If passed, the DREAM Act would allow qualified young people—who were brought to the U.S. without documentation—to adjust their status to “conditional permanent resident” given he/she meets the requirements. Balderas, who came to the U.S. illegally when he was four, is a perfect candidate for the DREAM Act—he entered the U.S. before the age of 16, earned a high school diploma, is a person of good moral character and has no criminal record.

Eric’s case prompted Harvard President, Drew Faust, to issue this statement:

[The DREAM Act provides] a lifeline to these students who are already working hard in our middle and high schools and living in our communities by granting them the temporary legal status that would allow them to pursue postsecondary education.

In the first years of enactment, the DREAM Act would help approximately 360,000 qualified high-school graduates to receive conditional residency. Over the next 13 years, the bill would also provide incentives for another 715,000 youngsters (an average of 55,000 a year) currently between the ages of 5 and 17 to finish high school and pursue post-secondary education.

According to Harvard’s vice president of public affairs and communications, Christine Heenan:

Eric Balderas has already demonstrated the discipline and work ethic required for rigorous university work, and has, like so many of our undergraduates, expressed an interest in making a difference in the world.

These dedicated young people are vital to our nation’s future, and President Faust’s support of the DREAM Act reflects Harvard’s commitment to access and opportunity for students like Eric.

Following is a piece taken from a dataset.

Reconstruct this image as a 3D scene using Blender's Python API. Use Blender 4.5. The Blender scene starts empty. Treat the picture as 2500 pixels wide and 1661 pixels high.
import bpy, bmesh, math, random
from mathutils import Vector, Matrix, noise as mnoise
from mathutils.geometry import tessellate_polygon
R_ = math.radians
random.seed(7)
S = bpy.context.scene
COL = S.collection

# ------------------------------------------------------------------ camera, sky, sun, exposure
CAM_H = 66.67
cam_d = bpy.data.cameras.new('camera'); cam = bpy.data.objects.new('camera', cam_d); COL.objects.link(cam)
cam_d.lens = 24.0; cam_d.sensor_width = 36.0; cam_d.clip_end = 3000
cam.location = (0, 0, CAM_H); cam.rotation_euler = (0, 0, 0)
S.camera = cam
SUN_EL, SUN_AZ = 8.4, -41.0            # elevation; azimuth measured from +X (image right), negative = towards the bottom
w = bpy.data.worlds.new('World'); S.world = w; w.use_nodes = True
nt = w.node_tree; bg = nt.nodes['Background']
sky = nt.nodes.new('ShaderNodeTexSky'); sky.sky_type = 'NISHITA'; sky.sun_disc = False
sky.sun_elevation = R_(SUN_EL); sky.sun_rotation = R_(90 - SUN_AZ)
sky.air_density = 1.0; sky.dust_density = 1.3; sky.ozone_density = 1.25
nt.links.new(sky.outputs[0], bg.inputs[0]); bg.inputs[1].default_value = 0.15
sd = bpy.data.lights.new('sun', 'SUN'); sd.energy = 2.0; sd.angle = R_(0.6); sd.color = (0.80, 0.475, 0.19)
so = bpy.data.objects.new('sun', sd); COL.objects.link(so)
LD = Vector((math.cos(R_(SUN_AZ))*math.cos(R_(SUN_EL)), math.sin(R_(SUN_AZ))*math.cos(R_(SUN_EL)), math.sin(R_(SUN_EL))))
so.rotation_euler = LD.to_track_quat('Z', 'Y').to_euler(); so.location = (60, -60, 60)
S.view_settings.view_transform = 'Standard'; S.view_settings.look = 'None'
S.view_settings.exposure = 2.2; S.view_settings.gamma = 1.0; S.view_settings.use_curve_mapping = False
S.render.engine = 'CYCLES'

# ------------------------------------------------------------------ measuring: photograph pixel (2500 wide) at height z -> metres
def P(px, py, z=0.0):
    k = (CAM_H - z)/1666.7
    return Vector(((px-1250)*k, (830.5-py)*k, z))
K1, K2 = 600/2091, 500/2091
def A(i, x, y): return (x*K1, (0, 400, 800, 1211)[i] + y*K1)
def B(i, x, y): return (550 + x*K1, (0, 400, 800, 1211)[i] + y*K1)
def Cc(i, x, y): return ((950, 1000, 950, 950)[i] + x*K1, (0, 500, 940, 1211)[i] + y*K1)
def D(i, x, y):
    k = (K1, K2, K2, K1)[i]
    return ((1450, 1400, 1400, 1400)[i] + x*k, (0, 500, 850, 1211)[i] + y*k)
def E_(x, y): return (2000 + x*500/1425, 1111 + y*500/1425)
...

To date, the DREAM Act has 38 cosponsors in the Senate and 123 in the House, with bipartisan support in both. Sponsorship of the bill, however, does not guarantee its movement or passage. (Recall that the DREAM Act failed in a cloture vote in 2007.) Although a group of undocumented college students—along with Senators Durbin (D-IL) and Lugar (R-IN)—have urged the White House and DHS Secretary Janet Napolitano to halt the deportation of eligible DREAM Act students in the absence of a larger immigration overhaul, their efforts seem to have fallen on deaf ears. The question, however, remains—why would the U.S. want to deport talented students, educated in the U.S., who are clearly economic and social assets to this country?